▸ WHAT NEEDS TO BE DONE: Write out the whole listing again, exactly.
══ RECORDS FOR THIS TASK ══
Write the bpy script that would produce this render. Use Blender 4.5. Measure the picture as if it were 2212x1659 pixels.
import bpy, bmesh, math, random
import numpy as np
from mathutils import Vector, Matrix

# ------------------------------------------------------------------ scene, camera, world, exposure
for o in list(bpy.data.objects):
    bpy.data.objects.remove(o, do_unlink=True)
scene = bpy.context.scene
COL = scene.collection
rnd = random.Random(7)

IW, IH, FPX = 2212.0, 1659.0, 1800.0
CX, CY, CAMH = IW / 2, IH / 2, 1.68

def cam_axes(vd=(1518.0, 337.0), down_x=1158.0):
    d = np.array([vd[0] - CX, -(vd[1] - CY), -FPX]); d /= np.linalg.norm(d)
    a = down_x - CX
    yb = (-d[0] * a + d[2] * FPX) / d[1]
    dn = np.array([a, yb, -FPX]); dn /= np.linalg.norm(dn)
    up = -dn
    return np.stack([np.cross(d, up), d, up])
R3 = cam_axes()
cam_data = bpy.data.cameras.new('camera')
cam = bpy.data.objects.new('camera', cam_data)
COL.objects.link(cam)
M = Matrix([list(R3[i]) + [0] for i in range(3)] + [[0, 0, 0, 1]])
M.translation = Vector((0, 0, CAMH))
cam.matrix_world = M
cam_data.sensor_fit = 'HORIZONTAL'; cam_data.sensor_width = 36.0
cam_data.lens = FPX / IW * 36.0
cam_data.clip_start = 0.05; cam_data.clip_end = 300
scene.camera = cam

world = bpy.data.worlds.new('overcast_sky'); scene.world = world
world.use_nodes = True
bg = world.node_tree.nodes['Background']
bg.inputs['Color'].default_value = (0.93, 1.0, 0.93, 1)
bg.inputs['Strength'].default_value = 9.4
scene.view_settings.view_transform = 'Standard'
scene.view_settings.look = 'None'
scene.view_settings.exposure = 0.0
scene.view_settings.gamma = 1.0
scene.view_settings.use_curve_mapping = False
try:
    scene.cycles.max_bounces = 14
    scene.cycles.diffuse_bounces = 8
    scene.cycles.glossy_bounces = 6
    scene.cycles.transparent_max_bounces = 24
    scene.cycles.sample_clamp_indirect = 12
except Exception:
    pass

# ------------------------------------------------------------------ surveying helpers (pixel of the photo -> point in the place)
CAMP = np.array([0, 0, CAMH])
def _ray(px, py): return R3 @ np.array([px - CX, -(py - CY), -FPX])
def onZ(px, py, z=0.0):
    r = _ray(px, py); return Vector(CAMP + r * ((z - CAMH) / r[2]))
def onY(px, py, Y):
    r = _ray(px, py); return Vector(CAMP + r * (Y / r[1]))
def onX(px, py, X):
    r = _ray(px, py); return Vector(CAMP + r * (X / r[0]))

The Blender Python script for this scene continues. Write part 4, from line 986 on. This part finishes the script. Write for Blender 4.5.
═══
▸ ANSWER:
Write the bpy script that would produce this render. Use Blender 4.5. Measure the picture as if it were 2212x1659 pixels.
import bpy, bmesh, math, random
import numpy as np
from mathutils import Vector, Matrix

# ------------------------------------------------------------------ scene, camera, world, exposure
for o in list(bpy.data.objects):
    bpy.data.objects.remove(o, do_unlink=True)
scene = bpy.context.scene
COL = scene.collection
rnd = random.Random(7)

IW, IH, FPX = 2212.0, 1659.0, 1800.0
CX, CY, CAMH = IW / 2, IH / 2, 1.68

def cam_axes(vd=(1518.0, 337.0), down_x=1158.0):
    d = np.array([vd[0] - CX, -(vd[1] - CY), -FPX]); d /= np.linalg.norm(d)
    a = down_x - CX
    yb = (-d[0] * a + d[2] * FPX) / d[1]
    dn = np.array([a, yb, -FPX]); dn /= np.linalg.norm(dn)
    up = -dn
    return np.stack([np.cross(d, up), d, up])
R3 = cam_axes()
cam_data = bpy.data.cameras.new('camera')
cam = bpy.data.objects.new('camera', cam_data)
COL.objects.link(cam)
M = Matrix([list(R3[i]) + [0] for i in range(3)] + [[0, 0, 0, 1]])
M.translation = Vector((0, 0, CAMH))
cam.matrix_world = M
cam_data.sensor_fit = 'HORIZONTAL'; cam_data.sensor_width = 36.0
cam_data.lens = FPX / IW * 36.0
cam_data.clip_start = 0.05; cam_data.clip_end = 300
scene.camera = cam

world = bpy.data.worlds.new('overcast_sky'); scene.world = world
world.use_nodes = True
bg = world.node_tree.nodes['Background']
bg.inputs['Color'].default_value = (0.93, 1.0, 0.93, 1)
bg.inputs['Strength'].default_value = 9.4
scene.view_settings.view_transform = 'Standard'
scene.view_settings.look = 'None'
scene.view_settings.exposure = 0.0
scene.view_settings.gamma = 1.0
scene.view_settings.use_curve_mapping = False
try:
    scene.cycles.max_bounces = 14
    scene.cycles.diffuse_bounces = 8
    scene.cycles.glossy_bounces = 6
    scene.cycles.transparent_max_bounces = 24
    scene.cycles.sample_clamp_indirect = 12
except Exception:
    pass

# ------------------------------------------------------------------ surveying helpers (pixel of the photo -> point in the place)
CAMP = np.array([0, 0, CAMH])
def _ray(px, py): return R3 @ np.array([px - CX, -(py - CY), -FPX])
def onZ(px, py, z=0.0):
    r = _ray(px, py); return Vector(CAMP + r * ((z - CAMH) / r[2]))
def onY(px, py, Y):
    r = _ray(px, py); return Vector(CAMP + r * (Y / r[1]))
def onX(px, py, X):
    r = _ray(px, py); return Vector(CAMP + r * (X / r[0]))

The Blender Python script for this scene continues. Write part 4, from line 986 on. This part finishes the script. Write for Blender 4.5.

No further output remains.